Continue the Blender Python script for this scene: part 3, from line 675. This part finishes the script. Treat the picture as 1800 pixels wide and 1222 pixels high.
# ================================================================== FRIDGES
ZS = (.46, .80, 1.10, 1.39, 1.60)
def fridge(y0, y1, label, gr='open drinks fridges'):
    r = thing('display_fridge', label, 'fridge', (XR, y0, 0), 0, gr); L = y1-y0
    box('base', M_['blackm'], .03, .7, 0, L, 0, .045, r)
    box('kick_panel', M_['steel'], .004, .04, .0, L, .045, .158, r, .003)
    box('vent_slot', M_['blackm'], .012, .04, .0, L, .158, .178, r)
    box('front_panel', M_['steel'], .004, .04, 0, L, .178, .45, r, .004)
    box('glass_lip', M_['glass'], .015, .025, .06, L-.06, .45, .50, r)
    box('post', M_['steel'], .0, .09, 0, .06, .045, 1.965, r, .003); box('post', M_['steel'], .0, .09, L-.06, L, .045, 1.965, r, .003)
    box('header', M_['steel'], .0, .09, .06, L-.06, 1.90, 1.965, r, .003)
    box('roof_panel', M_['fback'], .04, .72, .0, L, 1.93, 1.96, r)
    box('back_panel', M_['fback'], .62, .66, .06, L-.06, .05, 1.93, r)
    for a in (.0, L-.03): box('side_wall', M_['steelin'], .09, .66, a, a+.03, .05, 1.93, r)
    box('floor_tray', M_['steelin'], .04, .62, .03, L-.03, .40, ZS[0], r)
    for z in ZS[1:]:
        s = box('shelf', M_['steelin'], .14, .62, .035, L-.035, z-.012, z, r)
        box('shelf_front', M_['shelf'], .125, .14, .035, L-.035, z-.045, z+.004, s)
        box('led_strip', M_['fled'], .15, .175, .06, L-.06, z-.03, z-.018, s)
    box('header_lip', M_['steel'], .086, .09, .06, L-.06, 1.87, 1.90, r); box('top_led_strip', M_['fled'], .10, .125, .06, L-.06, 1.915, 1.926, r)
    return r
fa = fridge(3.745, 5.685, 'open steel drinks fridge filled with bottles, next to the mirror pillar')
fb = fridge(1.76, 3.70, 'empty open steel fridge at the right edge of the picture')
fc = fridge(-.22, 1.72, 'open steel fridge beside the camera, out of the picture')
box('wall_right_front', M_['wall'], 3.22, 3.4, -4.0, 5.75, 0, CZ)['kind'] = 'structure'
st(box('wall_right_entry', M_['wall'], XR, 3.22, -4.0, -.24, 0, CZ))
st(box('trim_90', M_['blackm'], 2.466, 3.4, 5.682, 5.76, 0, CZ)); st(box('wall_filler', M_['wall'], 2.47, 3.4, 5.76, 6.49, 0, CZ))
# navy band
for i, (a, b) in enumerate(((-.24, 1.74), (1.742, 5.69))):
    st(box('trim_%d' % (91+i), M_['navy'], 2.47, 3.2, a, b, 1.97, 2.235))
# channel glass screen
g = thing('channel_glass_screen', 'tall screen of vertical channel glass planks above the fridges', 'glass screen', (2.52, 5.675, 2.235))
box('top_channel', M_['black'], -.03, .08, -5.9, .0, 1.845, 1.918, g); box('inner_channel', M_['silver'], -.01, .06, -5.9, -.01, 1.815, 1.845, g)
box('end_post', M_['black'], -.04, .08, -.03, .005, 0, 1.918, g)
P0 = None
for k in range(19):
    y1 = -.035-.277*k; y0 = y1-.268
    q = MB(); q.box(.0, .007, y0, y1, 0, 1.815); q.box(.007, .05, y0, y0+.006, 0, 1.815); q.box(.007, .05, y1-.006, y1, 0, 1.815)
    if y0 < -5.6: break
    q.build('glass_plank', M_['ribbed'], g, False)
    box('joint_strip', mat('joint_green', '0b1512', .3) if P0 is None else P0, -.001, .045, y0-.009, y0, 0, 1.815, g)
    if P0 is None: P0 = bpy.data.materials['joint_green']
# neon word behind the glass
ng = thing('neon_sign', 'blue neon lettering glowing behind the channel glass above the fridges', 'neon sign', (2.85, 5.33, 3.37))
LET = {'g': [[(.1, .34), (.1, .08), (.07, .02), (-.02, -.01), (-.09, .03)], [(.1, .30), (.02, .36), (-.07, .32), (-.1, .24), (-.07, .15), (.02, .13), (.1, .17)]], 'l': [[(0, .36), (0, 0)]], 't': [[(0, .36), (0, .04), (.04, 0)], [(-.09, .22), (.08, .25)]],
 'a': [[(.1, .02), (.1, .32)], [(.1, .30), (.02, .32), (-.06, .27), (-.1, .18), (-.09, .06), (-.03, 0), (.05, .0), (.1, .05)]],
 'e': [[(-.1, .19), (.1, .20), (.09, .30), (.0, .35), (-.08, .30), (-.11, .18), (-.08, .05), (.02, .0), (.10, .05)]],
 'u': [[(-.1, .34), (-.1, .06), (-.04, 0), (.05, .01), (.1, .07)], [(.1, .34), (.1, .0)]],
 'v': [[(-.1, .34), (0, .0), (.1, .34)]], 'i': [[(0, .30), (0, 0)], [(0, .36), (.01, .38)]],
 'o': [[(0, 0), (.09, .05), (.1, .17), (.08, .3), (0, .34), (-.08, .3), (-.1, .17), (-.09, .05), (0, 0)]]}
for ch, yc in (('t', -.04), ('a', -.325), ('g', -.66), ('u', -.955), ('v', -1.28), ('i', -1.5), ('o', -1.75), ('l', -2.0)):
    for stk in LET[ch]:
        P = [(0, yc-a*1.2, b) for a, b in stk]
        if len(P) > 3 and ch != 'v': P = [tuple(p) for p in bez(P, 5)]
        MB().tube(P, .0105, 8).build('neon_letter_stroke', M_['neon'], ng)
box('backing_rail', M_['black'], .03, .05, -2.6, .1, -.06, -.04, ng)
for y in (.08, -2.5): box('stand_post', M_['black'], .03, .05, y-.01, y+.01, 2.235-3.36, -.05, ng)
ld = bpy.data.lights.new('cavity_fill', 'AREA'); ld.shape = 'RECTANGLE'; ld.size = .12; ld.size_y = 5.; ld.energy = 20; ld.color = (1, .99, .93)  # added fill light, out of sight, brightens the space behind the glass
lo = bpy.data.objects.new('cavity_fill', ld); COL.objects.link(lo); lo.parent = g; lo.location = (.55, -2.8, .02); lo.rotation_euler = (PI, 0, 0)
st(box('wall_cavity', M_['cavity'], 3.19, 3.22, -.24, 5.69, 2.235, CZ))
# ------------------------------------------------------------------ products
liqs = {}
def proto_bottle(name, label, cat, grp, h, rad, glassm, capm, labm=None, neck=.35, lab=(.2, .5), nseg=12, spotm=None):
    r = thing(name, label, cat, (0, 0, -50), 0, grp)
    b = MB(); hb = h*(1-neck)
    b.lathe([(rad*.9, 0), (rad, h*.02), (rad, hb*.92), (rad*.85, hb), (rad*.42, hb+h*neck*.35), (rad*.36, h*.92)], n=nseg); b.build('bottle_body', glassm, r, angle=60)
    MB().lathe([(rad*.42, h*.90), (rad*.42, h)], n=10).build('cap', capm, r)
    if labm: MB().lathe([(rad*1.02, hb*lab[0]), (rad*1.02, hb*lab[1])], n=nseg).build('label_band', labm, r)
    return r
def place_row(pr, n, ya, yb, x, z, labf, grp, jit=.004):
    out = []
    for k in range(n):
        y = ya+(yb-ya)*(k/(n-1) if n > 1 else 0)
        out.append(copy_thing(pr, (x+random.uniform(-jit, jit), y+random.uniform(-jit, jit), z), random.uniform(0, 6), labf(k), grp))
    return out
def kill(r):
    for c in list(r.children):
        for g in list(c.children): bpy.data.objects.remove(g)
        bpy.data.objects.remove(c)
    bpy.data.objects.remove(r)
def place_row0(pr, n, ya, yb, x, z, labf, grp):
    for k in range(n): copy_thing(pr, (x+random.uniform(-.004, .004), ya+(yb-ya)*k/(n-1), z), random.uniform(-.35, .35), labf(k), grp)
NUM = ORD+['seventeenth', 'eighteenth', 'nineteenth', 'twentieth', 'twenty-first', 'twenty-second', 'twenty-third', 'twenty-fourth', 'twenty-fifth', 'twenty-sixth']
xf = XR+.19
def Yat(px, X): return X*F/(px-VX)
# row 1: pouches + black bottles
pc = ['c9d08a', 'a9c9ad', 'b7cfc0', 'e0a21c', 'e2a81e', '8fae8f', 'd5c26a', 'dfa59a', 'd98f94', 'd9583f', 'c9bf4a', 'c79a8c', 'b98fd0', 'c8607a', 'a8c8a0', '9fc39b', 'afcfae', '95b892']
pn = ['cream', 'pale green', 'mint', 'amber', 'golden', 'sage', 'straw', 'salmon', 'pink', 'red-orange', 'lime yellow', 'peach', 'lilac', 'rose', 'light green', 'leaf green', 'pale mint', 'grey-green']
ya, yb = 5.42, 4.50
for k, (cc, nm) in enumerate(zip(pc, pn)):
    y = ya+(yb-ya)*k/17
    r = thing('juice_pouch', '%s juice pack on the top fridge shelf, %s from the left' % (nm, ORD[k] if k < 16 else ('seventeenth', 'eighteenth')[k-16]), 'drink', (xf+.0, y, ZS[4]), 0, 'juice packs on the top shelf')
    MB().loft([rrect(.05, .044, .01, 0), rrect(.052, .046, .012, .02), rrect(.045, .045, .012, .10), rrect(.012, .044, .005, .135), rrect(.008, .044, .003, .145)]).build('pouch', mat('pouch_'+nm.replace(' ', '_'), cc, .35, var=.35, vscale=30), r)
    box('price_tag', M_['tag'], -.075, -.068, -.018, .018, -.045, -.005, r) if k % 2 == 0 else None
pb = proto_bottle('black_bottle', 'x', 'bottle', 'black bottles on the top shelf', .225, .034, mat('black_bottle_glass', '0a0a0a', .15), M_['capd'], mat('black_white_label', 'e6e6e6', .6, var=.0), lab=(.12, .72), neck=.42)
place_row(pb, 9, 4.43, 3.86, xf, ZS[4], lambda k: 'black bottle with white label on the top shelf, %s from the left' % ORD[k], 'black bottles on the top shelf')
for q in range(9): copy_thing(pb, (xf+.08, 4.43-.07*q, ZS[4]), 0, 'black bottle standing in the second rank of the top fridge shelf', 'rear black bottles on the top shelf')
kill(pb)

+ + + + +

YOUR OBJECTIVE
Pick out the lines that include the word "picture" and write them out.

FINAL RESULT
Continue the Blender Python script for this scene: part 3, from line 675. This part finishes the script. Treat the picture as 1800 pixels wide and 1222 pixels high.
fb = fridge(1.76, 3.70, 'empty open steel fridge at the right edge of the picture')
fc = fridge(-.22, 1.72, 'open steel fridge beside the camera, out of the picture')